Magazines + Newspapers


15th March 1980 – No. 845
Page 11

A Jackie Pop Special on Blondie

PERHAPS Blondie’s singles “Dreaming” and “Union City Blue” won’t go down in history as the best they’ve produced, but for the band they marked an important step in their career. What was it about these records that made them so important? We spoke to Blondie’s drummer Clem Burke and asked him to explain why he felt the single had been good for the band.
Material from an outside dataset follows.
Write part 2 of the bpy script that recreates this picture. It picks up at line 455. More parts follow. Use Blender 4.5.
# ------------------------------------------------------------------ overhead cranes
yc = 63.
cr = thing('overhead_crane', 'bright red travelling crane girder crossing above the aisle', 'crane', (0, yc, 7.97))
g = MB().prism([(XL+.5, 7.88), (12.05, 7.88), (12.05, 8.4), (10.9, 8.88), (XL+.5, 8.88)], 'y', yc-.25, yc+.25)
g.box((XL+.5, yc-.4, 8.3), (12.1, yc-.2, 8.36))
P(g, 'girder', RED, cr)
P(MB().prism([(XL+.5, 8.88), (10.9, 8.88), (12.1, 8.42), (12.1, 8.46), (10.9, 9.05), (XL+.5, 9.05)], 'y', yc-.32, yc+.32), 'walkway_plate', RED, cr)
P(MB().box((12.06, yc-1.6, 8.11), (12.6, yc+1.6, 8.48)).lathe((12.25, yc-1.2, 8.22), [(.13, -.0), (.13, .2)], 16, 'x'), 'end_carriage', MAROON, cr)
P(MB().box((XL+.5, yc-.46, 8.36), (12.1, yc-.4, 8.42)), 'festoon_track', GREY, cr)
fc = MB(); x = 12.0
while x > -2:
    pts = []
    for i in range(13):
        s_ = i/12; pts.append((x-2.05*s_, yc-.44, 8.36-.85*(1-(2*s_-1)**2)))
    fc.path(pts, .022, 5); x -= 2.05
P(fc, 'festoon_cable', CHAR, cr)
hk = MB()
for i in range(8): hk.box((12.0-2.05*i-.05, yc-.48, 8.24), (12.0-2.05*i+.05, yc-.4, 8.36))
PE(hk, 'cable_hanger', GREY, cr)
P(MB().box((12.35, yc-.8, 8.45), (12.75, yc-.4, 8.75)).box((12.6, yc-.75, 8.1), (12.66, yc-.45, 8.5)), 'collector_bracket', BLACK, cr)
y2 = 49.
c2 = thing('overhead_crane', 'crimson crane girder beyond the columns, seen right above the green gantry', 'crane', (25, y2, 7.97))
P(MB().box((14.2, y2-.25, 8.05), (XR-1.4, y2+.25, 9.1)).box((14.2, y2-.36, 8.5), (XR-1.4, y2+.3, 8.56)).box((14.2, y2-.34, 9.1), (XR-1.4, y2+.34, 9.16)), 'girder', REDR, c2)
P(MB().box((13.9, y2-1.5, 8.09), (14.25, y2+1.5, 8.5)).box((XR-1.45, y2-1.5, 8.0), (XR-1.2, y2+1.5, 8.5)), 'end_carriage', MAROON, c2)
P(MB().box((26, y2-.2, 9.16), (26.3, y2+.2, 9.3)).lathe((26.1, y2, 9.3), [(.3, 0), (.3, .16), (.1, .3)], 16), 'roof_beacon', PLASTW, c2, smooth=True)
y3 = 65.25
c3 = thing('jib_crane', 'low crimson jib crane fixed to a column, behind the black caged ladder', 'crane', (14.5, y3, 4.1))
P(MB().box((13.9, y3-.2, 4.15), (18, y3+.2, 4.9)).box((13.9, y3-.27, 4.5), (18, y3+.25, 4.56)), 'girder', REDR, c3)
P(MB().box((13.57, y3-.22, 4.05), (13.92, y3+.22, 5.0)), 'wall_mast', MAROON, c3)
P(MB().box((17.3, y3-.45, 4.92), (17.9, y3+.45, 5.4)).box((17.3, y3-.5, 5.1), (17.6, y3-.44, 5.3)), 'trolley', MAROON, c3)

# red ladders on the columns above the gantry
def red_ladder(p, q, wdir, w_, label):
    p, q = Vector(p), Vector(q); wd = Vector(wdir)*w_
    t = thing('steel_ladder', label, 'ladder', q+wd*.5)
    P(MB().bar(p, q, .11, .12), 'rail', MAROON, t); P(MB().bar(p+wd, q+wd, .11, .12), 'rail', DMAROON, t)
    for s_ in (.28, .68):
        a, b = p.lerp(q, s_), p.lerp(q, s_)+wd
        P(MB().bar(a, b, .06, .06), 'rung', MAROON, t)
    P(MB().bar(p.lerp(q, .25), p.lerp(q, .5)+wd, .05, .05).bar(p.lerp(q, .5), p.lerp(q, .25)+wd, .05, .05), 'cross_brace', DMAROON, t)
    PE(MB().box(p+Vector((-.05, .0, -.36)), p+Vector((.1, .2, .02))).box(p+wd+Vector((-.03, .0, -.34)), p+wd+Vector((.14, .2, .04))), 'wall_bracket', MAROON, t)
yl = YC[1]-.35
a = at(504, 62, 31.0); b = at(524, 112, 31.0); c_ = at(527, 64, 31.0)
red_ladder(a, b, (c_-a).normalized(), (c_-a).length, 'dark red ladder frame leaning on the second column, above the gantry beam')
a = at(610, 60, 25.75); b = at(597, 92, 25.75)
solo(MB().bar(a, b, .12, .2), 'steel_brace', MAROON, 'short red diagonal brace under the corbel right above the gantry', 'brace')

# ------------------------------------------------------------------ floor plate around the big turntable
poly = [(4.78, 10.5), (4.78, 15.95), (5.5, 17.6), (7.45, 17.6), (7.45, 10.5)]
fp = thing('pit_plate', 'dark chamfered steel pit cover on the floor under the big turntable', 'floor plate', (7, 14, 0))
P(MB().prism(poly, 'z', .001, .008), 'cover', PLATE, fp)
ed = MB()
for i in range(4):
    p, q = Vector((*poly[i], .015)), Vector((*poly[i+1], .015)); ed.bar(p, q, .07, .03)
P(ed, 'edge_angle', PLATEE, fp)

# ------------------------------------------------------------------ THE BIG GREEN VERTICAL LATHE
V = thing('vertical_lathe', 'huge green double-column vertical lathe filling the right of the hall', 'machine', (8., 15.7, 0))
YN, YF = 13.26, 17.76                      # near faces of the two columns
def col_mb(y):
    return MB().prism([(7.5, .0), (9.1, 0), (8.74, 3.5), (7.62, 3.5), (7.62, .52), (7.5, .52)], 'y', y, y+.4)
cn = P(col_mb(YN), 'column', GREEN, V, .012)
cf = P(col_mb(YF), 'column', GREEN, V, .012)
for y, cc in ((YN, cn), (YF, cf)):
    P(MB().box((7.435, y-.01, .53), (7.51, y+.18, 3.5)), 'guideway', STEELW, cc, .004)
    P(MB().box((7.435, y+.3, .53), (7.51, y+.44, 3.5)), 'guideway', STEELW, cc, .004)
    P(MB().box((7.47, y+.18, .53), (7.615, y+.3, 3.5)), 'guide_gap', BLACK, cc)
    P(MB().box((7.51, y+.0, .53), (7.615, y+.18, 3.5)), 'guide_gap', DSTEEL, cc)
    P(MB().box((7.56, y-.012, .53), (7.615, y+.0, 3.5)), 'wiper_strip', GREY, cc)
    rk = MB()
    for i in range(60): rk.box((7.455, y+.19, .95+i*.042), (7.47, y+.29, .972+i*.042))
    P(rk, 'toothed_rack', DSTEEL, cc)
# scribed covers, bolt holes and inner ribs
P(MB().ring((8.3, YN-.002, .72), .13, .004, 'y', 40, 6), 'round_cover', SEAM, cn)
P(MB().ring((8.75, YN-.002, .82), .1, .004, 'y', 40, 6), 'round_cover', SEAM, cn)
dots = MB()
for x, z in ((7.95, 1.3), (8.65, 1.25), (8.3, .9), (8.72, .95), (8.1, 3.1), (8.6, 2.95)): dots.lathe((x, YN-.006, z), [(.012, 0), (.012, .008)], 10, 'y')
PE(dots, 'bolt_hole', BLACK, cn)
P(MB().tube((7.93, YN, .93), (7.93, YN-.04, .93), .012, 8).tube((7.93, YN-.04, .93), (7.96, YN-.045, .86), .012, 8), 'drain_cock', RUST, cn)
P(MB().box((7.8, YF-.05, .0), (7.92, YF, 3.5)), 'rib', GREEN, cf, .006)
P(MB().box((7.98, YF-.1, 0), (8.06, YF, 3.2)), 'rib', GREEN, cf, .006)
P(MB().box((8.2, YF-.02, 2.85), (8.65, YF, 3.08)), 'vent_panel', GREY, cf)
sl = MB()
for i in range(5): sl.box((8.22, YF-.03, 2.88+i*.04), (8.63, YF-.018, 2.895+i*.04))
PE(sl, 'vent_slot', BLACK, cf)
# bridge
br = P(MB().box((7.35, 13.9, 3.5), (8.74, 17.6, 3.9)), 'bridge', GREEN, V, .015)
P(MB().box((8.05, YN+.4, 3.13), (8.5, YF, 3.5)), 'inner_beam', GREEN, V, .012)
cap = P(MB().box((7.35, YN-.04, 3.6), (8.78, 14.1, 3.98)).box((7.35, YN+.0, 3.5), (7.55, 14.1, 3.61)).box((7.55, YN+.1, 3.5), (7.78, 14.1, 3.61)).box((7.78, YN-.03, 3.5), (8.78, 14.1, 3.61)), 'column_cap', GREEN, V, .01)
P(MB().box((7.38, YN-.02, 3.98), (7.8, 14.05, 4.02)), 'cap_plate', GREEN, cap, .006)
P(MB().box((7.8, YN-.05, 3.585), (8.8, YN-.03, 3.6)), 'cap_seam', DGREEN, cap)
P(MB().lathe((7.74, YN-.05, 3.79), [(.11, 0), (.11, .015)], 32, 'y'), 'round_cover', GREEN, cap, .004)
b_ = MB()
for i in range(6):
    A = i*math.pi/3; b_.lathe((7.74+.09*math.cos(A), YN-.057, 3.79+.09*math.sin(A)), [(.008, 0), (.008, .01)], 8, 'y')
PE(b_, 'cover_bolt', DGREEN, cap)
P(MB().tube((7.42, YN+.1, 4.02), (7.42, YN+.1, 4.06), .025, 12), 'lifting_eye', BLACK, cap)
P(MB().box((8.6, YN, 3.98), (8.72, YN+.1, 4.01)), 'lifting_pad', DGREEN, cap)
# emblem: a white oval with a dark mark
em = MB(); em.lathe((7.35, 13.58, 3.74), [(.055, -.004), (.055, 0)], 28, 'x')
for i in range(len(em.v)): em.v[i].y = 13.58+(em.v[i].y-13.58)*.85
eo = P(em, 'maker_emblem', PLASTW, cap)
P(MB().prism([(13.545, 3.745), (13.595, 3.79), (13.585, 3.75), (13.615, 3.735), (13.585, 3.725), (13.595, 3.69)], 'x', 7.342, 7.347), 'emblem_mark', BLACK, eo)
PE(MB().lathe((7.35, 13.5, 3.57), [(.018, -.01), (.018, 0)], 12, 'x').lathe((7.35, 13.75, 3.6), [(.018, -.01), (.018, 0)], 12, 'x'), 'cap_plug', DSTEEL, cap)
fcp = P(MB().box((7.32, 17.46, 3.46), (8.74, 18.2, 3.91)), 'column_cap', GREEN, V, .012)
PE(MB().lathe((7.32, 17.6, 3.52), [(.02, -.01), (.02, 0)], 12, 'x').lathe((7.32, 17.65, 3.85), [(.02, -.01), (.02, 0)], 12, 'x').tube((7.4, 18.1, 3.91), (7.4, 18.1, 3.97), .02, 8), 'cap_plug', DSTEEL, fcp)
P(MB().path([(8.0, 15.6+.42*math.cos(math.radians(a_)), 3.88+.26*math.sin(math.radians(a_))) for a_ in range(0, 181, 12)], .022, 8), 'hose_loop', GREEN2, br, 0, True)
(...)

“For a while we had been taking our success for granted,” he explained. “When you have singles getting to the number one spot regularly, you start to slow down and expect success.
“That’s what was happening to us, so when ‘Dreaming’ didn’t make it to number one, it shook us all up a little.
“That might sound a bit big headed, but really I’m delighted if any of our records reach the charts at all – if you start to take things for granted, you lose all the fun in them and the excitement.”
Looking back on their career, what has been the most exciting time for the band?
“I think that has to be when we first started to be successful in Britain. We were in the middle of our tour in your country and we could feel that there was a buzz about us.
“That’s how you should feel all the time about what you’re doing.
“If we didn’t still enjoy Blondie then we’d stop because there would be no point in carrying on.”

NOT only are Blondie successful recording stars, they’ve now gone into the movies and made a film called “Roadie.”
“We’re in the film for about half an hour, and we really enjoyed doing it. And now that we have our union cards, we’re considering doing our own Blondie film,” Clem explained.
“We’ve been talking about various film projects over the last few months and one we have discussed would centre around the story of Blondie – although we haven’t made any definite plans for it yet,” Clem added.
“Debbie, of course, has also appeared in ‘Union City Blue’.
“The song was written by Debbie, and it’s her feeling about Union City, where she went to make the film.”
Although we’ve all heard about Debbie and her solo projects, you might be surprised to learn that some other members of the band have also been “going it alone.”
Clem is working on a solo EP which will feature some of his friends who are musicians but not members of Blondie!
“I think this sort of thing is good for a band,” Clem said, “as I’m sure it will bring some definite changes in our sound. It will still be Blondie, but I’m sure our next album will surprise a lot of people.”

BUT the band have had a few surprises themselves!
“When we returned to America after our first tour of Britain, we were feeling really successful. It had been a great tour, but no-one wanted to know us at all back home,” Clem told me.
“Things take a lot longer to develop over there, and it wasn’t until ‘Heart Of Glass’ was released that we started to get recognition in our own country.”
As the Americans started to take to the band, Blondie discovered that they had a second hurdle to get over, as Clem explains:
“We wore badges for a while that read, ‘Blondie Is A Group!’
“No-one wanted to speak to anyone but Debbie. I suppose it was our own fault for calling ourselves Blondie in the first place. We’re not jealous of Debbie or anything like that, but we did get annoyed when people spoke to us without knowing who we were.
“We only wanted to be recognised for what we are doing as part of Blondie.
“Our British audiences certainly seem to know who’s who, and on our last tour we really appreciated their loyalty.
“Britain has always been good to us and we hope that our pre-Christmas tour gave our fans back some of the fun they’ve given to us!”